Asteron to push level premium policies
Asteron managing director David Carter says lapses and unprofitable policies are a huge problem for the insurance industry.
According to his numbers, a 1% increase in lapse rates means premiums have to go up 5% to compensate for the loss of business.
Lapse rates have been rising and this is partly due to affordability and, to some extent, adviser behavior.
For a life company there is a significant impact as so many of the costs are incurred in getting the business on the books and it takes years until a policy is profitable. These costs include commission, underwriting and other business expenses.
Carter says the most expensive lapses are policies which have been on the books for a long time, such as 15 years, and get cancelled for economic reasons.
But for policies that are between three and five years old, lapses are sometimes because potential increases in premiums have not been clearly explained.
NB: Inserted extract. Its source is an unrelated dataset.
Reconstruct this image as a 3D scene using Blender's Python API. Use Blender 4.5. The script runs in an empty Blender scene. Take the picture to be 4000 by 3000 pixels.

The other common reason is churn.
Carter says there is a small number of advisers who are “proactively reviewing business, with good intent or not, and that business is moving around”.
One of the worrying things, he says, is that policyholders are cancelling their policies around the time they are likely to make a claim.
Carter says level premium policies will make insurance more affordable for policyholders and there are also benefits for advisers building their businesses.
Level premium policies tend to stay in force longer than stepped premium ones.
He produced a graph at the company’s Auckland roadshow that showed if a policyholder took out a level premium policy rather than stepped premium they would save 60% in premium costs.
Currently around 20% of Asteron’s book is in-force level premium business. Carter says it will take time to change this, but he would like to see level premium business grow to 50% of new applications annually within a couple of years’ time.
Carter says the move away from stepped to level premium is “a more sustainable model” for insurance, including life companies, advisers and policyholders.